U.S. and Japan discuss eliminating China’s “developing country” treatment in pressure for greater emissions reductions

The U.S. and Japan are reportedly planning to discuss calls for Beijing to step up its efforts to reduce greenhouse gas emissions at next month’s Group of Seven (G7) summit in the United Kingdom and at the United Nations Climate Change Conference (COP26) in November, without ruling out specific measures to pressure China, including removing the authorities’ preferential treatment as a developing country.

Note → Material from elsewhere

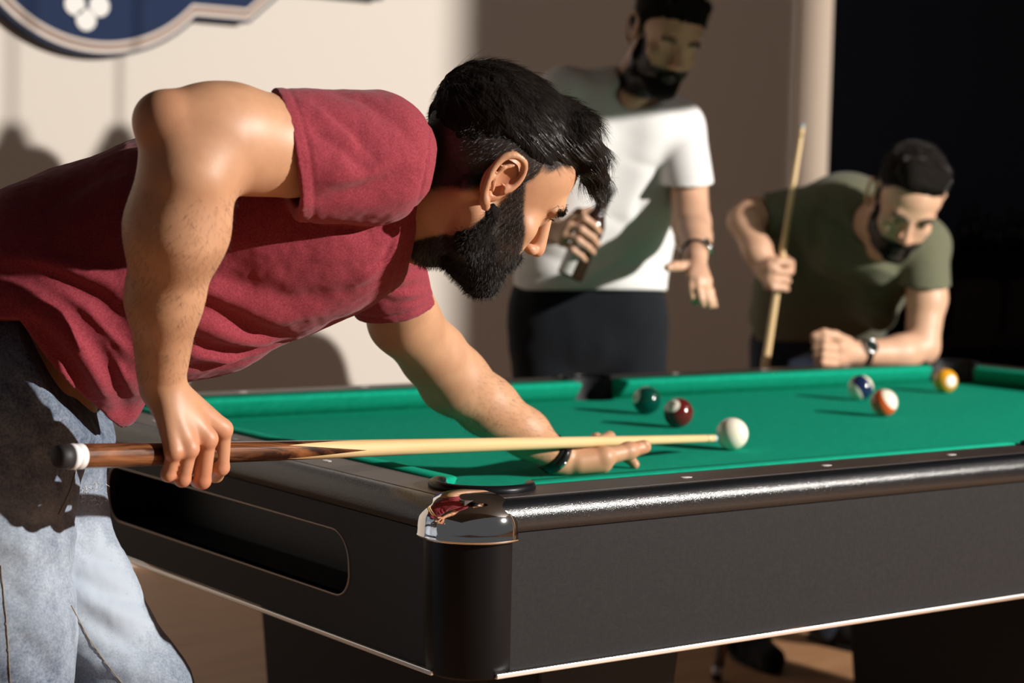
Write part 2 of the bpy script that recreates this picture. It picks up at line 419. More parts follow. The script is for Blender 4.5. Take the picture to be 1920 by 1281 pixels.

The U.S. and Japan pledged at the launch of their bilateral climate partnership last month to ensure that all major stakeholders would participate in reducing emissions and assume appropriate international obligations and responsibilities. The report said the U.S. and Japan are seeking support from European countries as they believe China, the world’s second-largest economy, should increase its contribution to combating climate change and stop enjoying assistance on climate issues. British Prime Minister Johnson has indicated that he intends to re-examine the operation of the aid, and the EU is also studying the imposition of carbon tariffs on some of the most polluting products.

According to the Paris Climate Agreement signed in 2015, developed countries should provide financial assistance to developing countries to ensure that they can sustain development while reducing emissions. Currently, the UN-backed Green Climate Fund is putting US$100 million (about HK$780 million) in aid to China.